In AMP 2.4.6.x, there was a session handling bug that meant that if an API call used lazy evaluation, was invoked asynchronously and referenced the current session as part of that lazy query, it would end up with the reference to another random session. The same bug also affected ‘anonymous’ methods that could be invoked without a session.

This affected the GetModuleInfo and GetActiveAMPSessions API calls. The former would result in the disclosure of the current instance name, even though that is not normally accessible except to authenticated users. The latter would cause AMP to reveal the usernames and IP addresses of logged in users even if the current user was only supposed to have permission to view their own sessions.

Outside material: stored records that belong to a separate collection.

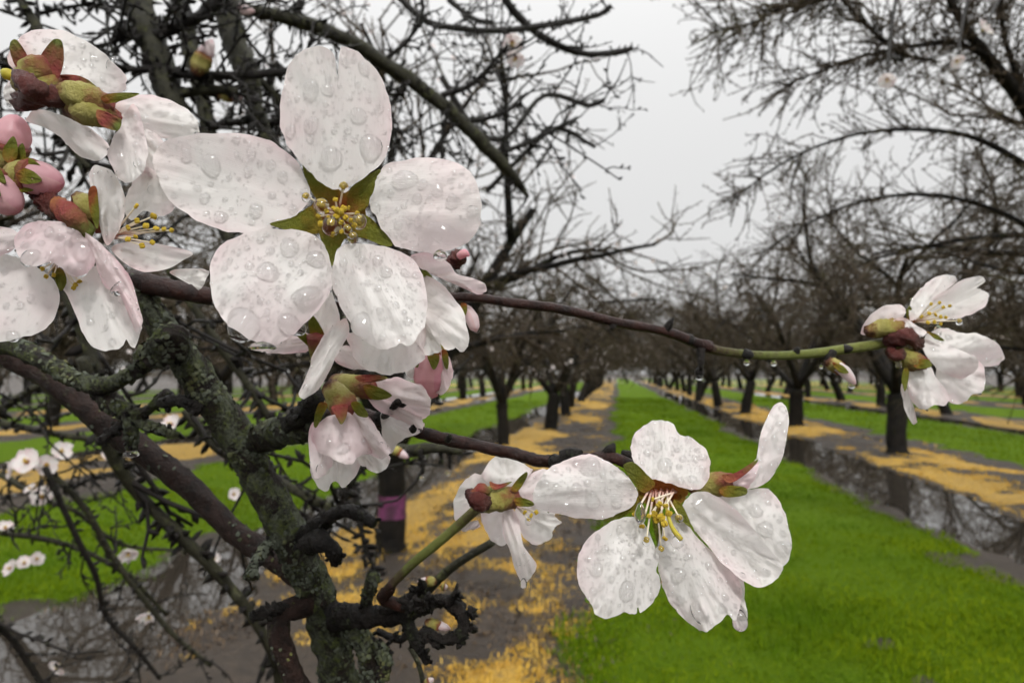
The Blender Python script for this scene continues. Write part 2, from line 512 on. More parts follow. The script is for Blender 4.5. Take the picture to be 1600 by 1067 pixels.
def turf_cover(x, y, u, wdt):
    """1 inside the lane, below 0 where the turf has thinned out to mud"""
    e = np.minimum(u, 1 - u) * wdt
    n = fbm(x * 2.1 + 7, y * 1.6 + 3, 41, 3) * 0.7 + fbm(x * 9 + 7, y * 7 + 3, 43, 2) * 0.3
    near = np.clip((7.0 - y) / 4, 0, 1) * np.clip(2.2 - x, 0.25, 1)      # worn towards the viewer on the trodden side
    return np.clip(e / 0.38, 0, 1.4) - 0.55 + (n - 0.5) * 2.3 - 0.75 * near + 0.25

for li, (x0, x1) in enumerate(LANES):
    far = 220
    ysl = axis_steps(1.2 if li in (0, 7) else 4, far, 1.5 if li in (0, 7) else 5, 14, 0.12, 1.05)
    us = np.linspace(-0.04, 1.04, 46 if li in (0, 1, 7) else 14)
    U, Y = np.meshgrid(us, ysl)
    X = (x0 + lane_edge(Y, 5 + li)) * (1 - U) + (x1 + lane_edge(Y, 55 + li)) * U
    cover = turf_cover(X, Y, U, x1 - x0)
    Z = soil_h(X, Y) - 0.012 + 0.026 * np.clip(cover * 1.6, -0.3, 1) + 0.010 * fbm(X * 6, Y * 6, 8, 2)
    nx, ny = len(us), len(ysl)
    i = np.arange(ny - 1)[:, None] * nx + np.arange(nx - 1)[None]
    Q = np.stack([i, i + 1, i + nx + 1, i + nx], -1).reshape(-1, 4)
    obj('grass_lane', make_mesh('grass_lane', np.stack([X, Y, Z], -1).reshape(-1, 3), [Q]), M['turf'], kind='structure')

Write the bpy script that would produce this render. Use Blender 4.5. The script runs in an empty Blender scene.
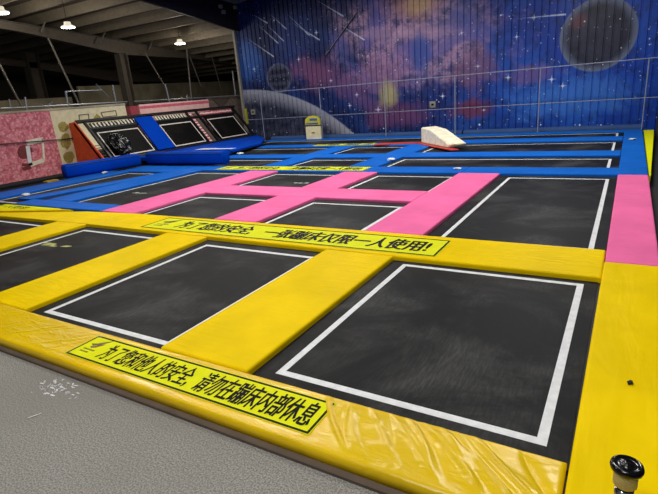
import bpy, bmesh, math, random
from mathutils import Vector, Matrix
random.seed(7)
S = bpy.context.scene
C = S.collection

# ------------------------------------------------------------------ camera
H = 1.5
F, PI_, RO, YA = 488.569, .3051505, .0837412, -.5571246
cy, sy, cp, sp, cr, sr = math.cos(YA), math.sin(YA), math.cos(PI_), math.sin(PI_), math.cos(RO), math.sin(RO)
fwd = Vector((sy*cp, cy*cp, -sp)); rgt = Vector((cy, -sy, 0)); dwn = fwd.cross(rgt)
r2 = rgt*cr + dwn*sr; d2 = rgt*(-sr) + dwn*cr
cam = bpy.data.cameras.new('camera'); co = bpy.data.objects.new('camera', cam); C.objects.link(co)
m = Matrix((r2, -d2, -fwd)).transposed().to_4x4(); m.translation = (0, 0, H)
co.matrix_world = m
cam.sensor_width = 36; cam.lens = F/658*36; cam.clip_start = .02; cam.clip_end = 100
S.camera = co

# ------------------------------------------------------------------ materials
def srgb(c):
    return tuple(((v/255)/12.92 if v/255 <= .04045 else ((v/255+.055)/1.055)**2.4) for v in c)+(1,)

class N:
    """small node-tree writer"""
    def __init__(s, name):
        s.m = bpy.data.materials.new(name); s.m.use_nodes = True
        s.t = s.m.node_tree; s.b = s.t.nodes['Principled BSDF']
    def add(s, k, **kw):
        n = s.t.nodes.new(k)
        for a, v in kw.items(): setattr(n, a, v)
        return n
    def put(s, sock, v):
        if isinstance(v, bpy.types.NodeSocket): s.t.links.new(v, sock)
        elif isinstance(v, (tuple, list)) and len(v) == 3 and sock.type == 'RGBA': sock.default_value = tuple(v)+(1,)
        else: sock.default_value = v
    def math(s, op, a, b=0., c=0., clamp=False):
        n = s.add('ShaderNodeMath', operation=op, use_clamp=clamp)
        s.put(n.inputs[0], a); s.put(n.inputs[1], b); s.put(n.inputs[2], c)
        return n.outputs[0]
    def mix(s, f, a, b):
        n = s.add('ShaderNodeMix', data_type='RGBA'); s.put(n.inputs[0], f); s.put(n.inputs[6], a); s.put(n.inputs[7], b)
        return n.outputs[2]
    def addc(s, f, a, b):
        n = s.add('ShaderNodeMix', data_type='RGBA', blend_type='ADD'); s.put(n.inputs[0], f); s.put(n.inputs[6], a); s.put(n.inputs[7], b)
        return n.outputs[2]
    def ss(s, x, a, b, lo=0., hi=1.):
        n = s.add('ShaderNodeMapRange', interpolation_type='SMOOTHSTEP')
        for i, v in enumerate((x, a, b, lo, hi)): s.put(n.inputs[i], v)
        return n.outputs[0]
    def coord(s, scale=(1, 1, 1), rot=(0, 0, 0), kind='Object'):
        tc = s.add('ShaderNodeTexCoord'); mp = s.add('ShaderNodeMapping')
        mp.inputs['Scale'].default_value = scale; mp.inputs['Rotation'].default_value = rot
        s.t.links.new(tc.outputs[kind], mp.inputs[0]); return mp.outputs[0]
    def noise(s, v, scale, detail=4, rough=.55, dist=0.):
        n = s.add('ShaderNodeTexNoise'); s.put(n.inputs['Vector'], v); n.inputs['Scale'].default_value = scale
        n.inputs['Detail'].default_value = detail; n.inputs['Roughness'].default_value = rough; n.inputs['Distortion'].default_value = dist
        return n.outputs[0]
    def bump(s, h, strength=.3, dist=.01, prev=None):
        n = s.add('ShaderNodeBump'); n.inputs['Strength'].default_value = strength; n.inputs['Distance'].default_value = dist
        s.put(n.inputs['Height'], h)
        if prev is not None: s.t.links.new(prev, n.inputs['Normal'])
        s.t.links.new(n.outputs[0], s.b.inputs['Normal']); return n.outputs[0]

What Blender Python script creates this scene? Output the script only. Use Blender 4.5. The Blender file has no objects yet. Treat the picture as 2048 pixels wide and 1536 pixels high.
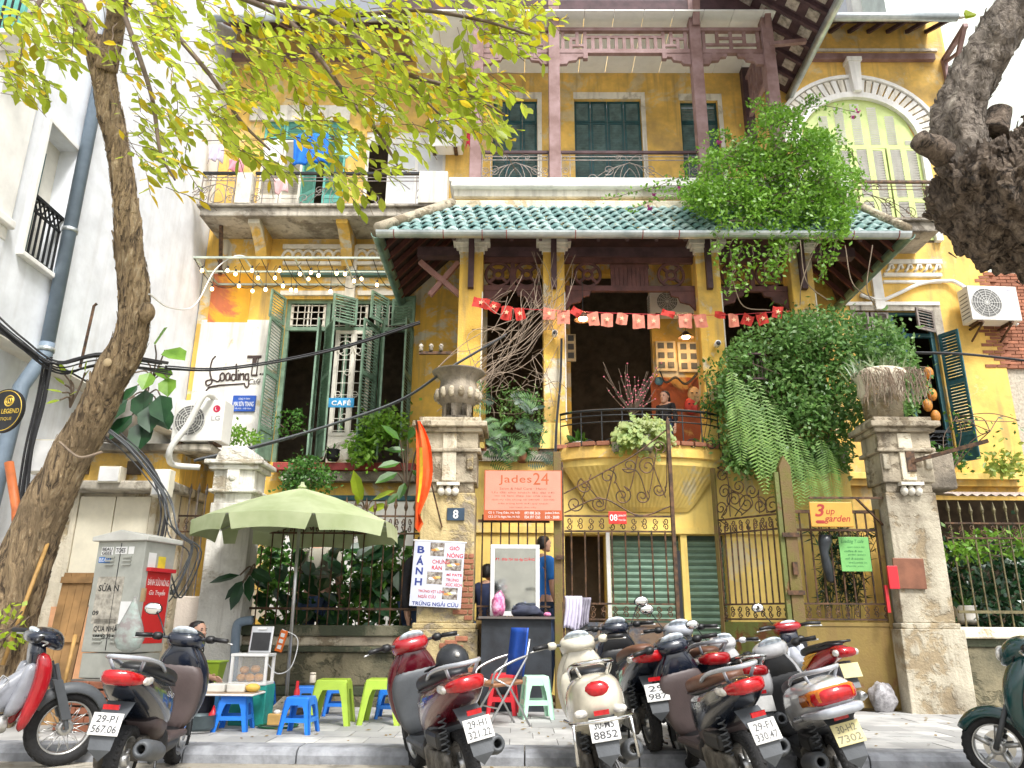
import bpy, math, random
from mathutils import Vector, Matrix, Euler, noise
R = math.radians
rnd = random.Random(11)
sc = bpy.context.scene
col = sc.collection
# ---------------------------------------------------------------- camera, sky, sun, exposure
F, PIT, ROLL, YAW, CZ = 1540., R(17.31), R(.45), R(.6), 1.08
def cam_basis():
    fwd = Vector((-math.sin(YAW) * math.cos(PIT), math.cos(YAW) * math.cos(PIT), math.sin(PIT)))
    r0 = Vector((math.cos(YAW), math.sin(YAW), 0)); u0 = r0.cross(fwd)
    c, s = math.cos(ROLL), math.sin(ROLL)
    return c * r0 + s * u0, c * u0 - s * r0, fwd
CR, CU, CF = cam_basis()
cd = bpy.data.cameras.new('camera'); cam = bpy.data.objects.new('camera', cd); col.objects.link(cam)
cam.matrix_world = Matrix(((CR.x, CU.x, -CF.x, 0), (CR.y, CU.y, -CF.y, 0), (CR.z, CU.z, -CF.z, CZ), (0, 0, 0, 1)))
cd.sensor_width = 36; cd.lens = F / 2048 * 36; cd.clip_start = .05; cd.clip_end = 500
sc.camera = cam
SUN_EL, SUN_AZ = R(54), R(152)          # azimuth of the sun, clockwise from +Y (behind the camera)
w = bpy.data.worlds.new('World'); sc.world = w; w.use_nodes = True
nt = w.node_tree; nt.nodes.clear()
sky = nt.nodes.new('ShaderNodeTexSky'); sky.sky_type = 'NISHITA'; sky.sun_disc = False
sky.sun_elevation = SUN_EL; sky.sun_rotation = SUN_AZ; sky.dust_density = 4; sky.air_density = 1.2; sky.ozone_density = .6
hs = nt.nodes.new('ShaderNodeHueSaturation'); hs.inputs['Saturation'].default_value = .22
bg = nt.nodes.new('ShaderNodeBackground'); bg.inputs['Strength'].default_value = .095
wo = nt.nodes.new('ShaderNodeOutputWorld')
nt.links.new(sky.outputs[0], hs.inputs['Color']); nt.links.new(hs.outputs[0], bg.inputs['Color']); nt.links.new(bg.outputs[0], wo.inputs[0])
sl = bpy.data.lights.new('sun', 'SUN'); sl.energy = 1.5; sl.angle = R(12); sl.color = (1, .975, .945)
so = bpy.data.objects.new('sun', sl); col.objects.link(so)
sd = Vector((math.sin(SUN_AZ) * math.cos(SUN_EL), math.cos(SUN_AZ) * math.cos(SUN_EL), math.sin(SUN_EL)))
so.rotation_euler = sd.to_track_quat('Z', 'Y').to_euler(); so.location = (0, 0, 30)
vs = sc.view_settings; vs.view_transform = 'Standard'; vs.look = 'None'; vs.gamma = 1; vs.use_curve_mapping = False
vs.exposure = 1.42
sc.cycles.max_bounces = 6; sc.cycles.diffuse_bounces = 3; sc.cycles.glossy_bounces = 2; sc.cycles.transparent_max_bounces = 8
# ---------------------------------------------------------------- measuring: where a point seen in the photograph stands at a known depth
def ray(px, py): return CF + CR * ((px - 1024) / F) - CU * ((py - 768) / F)
def at(px, py, Y):
    d = ray(px, py); t = Y / d.y; return Vector((d.x * t, Y, CZ + d.z * t))
def atz(px, py, z=0.):
    d = ray(px, py); t = (z - CZ) / d.z; return Vector((d.x * t, d.y * t, z))
def atx(px, py, x):
    d = ray(px, py); t = x / d.x; return Vector((x, d.y * t, CZ + d.z * t))
def X(px, py, Y): return at(px, py, Y).x
def Z(px, py, Y): return at(px, py, Y).z
# ---------------------------------------------------------------- materials
def nodes(name):
    m = bpy.data.materials.new(name); m.use_nodes = True
    n = m.node_tree.nodes; l = m.node_tree.links
    return m, n, l, n['Principled BSDF']
def noise_n(n, l, vec, scale, detail=4, rough=.6, dist=0):
    t = n.new('ShaderNodeTexNoise'); t.inputs['Scale'].default_value = scale; t.inputs['Detail'].default_value = detail
    t.inputs['Roughness'].default_value = rough; t.inputs['Distortion'].default_value = dist
    l.new(vec, t.inputs['Vector']); return t.outputs['Fac']
def ramp_n(n, l, fac, lo, hi):
    r = n.new('ShaderNodeMapRange'); r.inputs['From Min'].default_value = lo; r.inputs['From Max'].default_value = hi
    l.new(fac, r.inputs['Value']); return r.outputs[0]
def mix_n(n, l, fac, a, b, mode='MIX'):
    m = n.new('ShaderNodeMix'); m.data_type = 'RGBA'; m.blend_type = mode
    for s, v in ((m.inputs[0], fac), (m.inputs[6], a), (m.inputs[7], b)):
        if isinstance(v, (tuple, list)): s.default_value = tuple(v) + (1,) if len(v) == 3 else v
        elif isinstance(v, (int, float)): s.default_value = v
        else: l.new(v, s)
    return m.outputs[2]
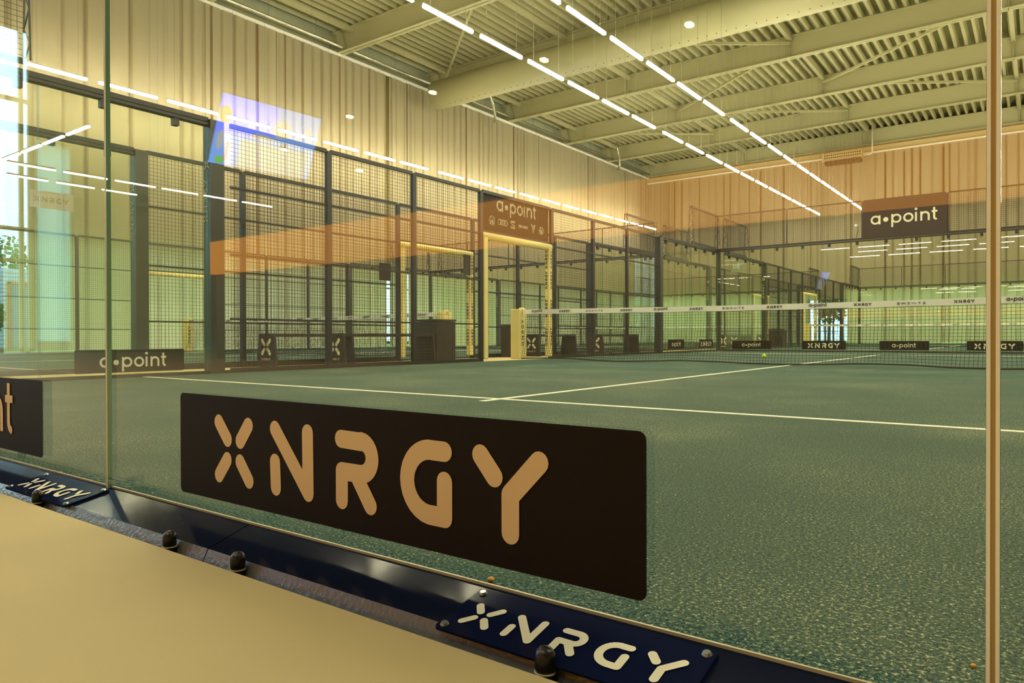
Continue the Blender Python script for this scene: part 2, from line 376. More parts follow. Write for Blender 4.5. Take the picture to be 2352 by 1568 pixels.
# columns along left wall and the back
for k, yb in enumerate(BY[2:]):
    m = MB(); m.box(XW-.44, yb-.12, 9.9, XW-.18, yb+.12, 10.8); m.box(XW-.16, yb-.1, 10.9, XW-.14, yb+.1, 11.2)
    tag(m.build('steel_bracket', 'steel'), 'steel column head carrying the %s roof beam over the left curtain' % ORD[k+3], 'bracket', 'column heads along the left wall')
for k, xx in enumerate((-12.4, -8.2, -4.3, .1, 4.3, 8.6)):
    m = MB(); m.box(xx-.16, YB+.1, 9.2, xx+.16, YB+.33, ZC-.8)
    tag(m.build('wall_column', 'steel'), 'short pale column above the back curtain, %s from the corner' % ORD[k], 'column', 'columns above the back curtain')
m = MB(); m.box(XW-.4, YB-.02, 10.25, XR, YB+.3, 10.8)
tag(m.build('wall_beam', 'steel'), 'long pale beam above the back curtain rail', 'beam')
# duct
t = thing('air_duct', 'large round ventilation duct hung below the third visible roof beam', 'duct', (-11.9, 20.75, 10.2))
m = MB(); m.tube([(-11.9, 20.75, 10.2), (XR, 20.75, 10.2)], .56, 28); m.mi = 1
for k in range(90):
    for a in (-60, -35): m.tube([(-11+k*.3, 20.75+.562*math.cos(math.radians(a-90+30)), 10.2+.562*math.sin(math.radians(a-30))), (-11+k*.3, 20.75+.57*math.cos(math.radians(a-90+30)), 10.2+.57*math.sin(math.radians(a-30)))], .018, 6)
m.build('duct_body', ['duct', 'black'], t, True)
for xx in range(-11, 24, 4): m = MB(); m.beam((xx, 20.75, 10.7), (xx, 20.75, ZC), .02); m.build('hanger', 'cable', t)
# pipe along the left wall and curved hose ends
t = thing('wall_pipe', 'shiny galvanised pipe running along above the left curtain', 'pipe', (XW+.35, 5, 10.95))
m = MB(); m.tube([(XW+.35, -.5, 10.95), (XW+.35, YB-.6, 10.95)], .055, 10); m.build('pipe_run', 'galv', t, True)
for k in range(21): m = MB(); m.tube([(XW+.35, 2+k*1.9, 10.98), (XW+.37, 2+k*1.9, 11.15), (XW+.30, 2+k*1.9+.05, 11.25), (XW+.33, 2+k*1.9, 11.6)], .012, 5); m.build('hook', 'cable', t)
for k, yy in enumerate((24.2, 36.2)):
    m = MB(); m.tube([(XW+1.0, yy-.05, ZC), (XW+1.0, yy, 11.3), (XW+1.0, yy+.3, 10.9), (XW+.75, yy+.8, 10.55), (XW+.4, yy+1.2, 10.4)], .06, 8)
    tag(m.build('bent_hose', 'galv', None, True), ['curved silver hose dropping beside the end of the big duct', 'curved silver hose near the far left ceiling corner'][k], 'hose')
t = thing('roof_heater', 'dark perforated heater unit high on the back curtain', 'heater', (-.95, 41.3, 10.1))
m = MB(); m.box(-1.95, 41.1, 10.0, .05, 41.5, 10.42); m.mi = 1
for a in range(17):
    for b in range(2): m.tube([(-1.8+a*.11, 41.1, 10.19+b*.14), (-1.8+a*.11, 41.085, 10.19+b*.14)], .042, 10)
m.build('casing', ['steel', 'black'], t)
m = MB(); m.box(-1.8, 41.0, 9.82, 0.0, 41.5, 10.0); m.build('burner_tray', 'bin', t)
for xx in (.02, -1.9): m = MB(); m.beam((xx, 41.3, 10.42), (xx, 41.3, ZC), .03); m.build('hanger', 'cable', t)
m = MB(); m.tube([(.1, 41.3, 10.15), (.45, 41.3, 10.15), (.52, 41.3, 10.25), (.52, 41.3, ZC)], .035, 8)
tag(m.build('gas_pipe', 'white', None, True), 'thin white pipe bending up beside the dark heater', 'pipe')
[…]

This has been addressed by making sure that the session reference is correctly preserved for API calls that are either anonymous or use async lazy evaluation.

For most AMP users, the impact of this is negligible and wouldn’t reveal anything - and the information disclosure was only to authenticated users (who would generally be trusted). For Enterprise users who use the WHMCS module however this could result in potentially personally identifiable information being disclosed as the instance names contain the users real-life first initial and surname, which pair with an IP address makes it identifiable. Doing this would have to be highly targeted however as it would have to be an instance to which you already had access (and thus knew its instance ID GUID already), and had permission to view the session list at all.

Thank you to Zac from Southnode for bringing this to our attention.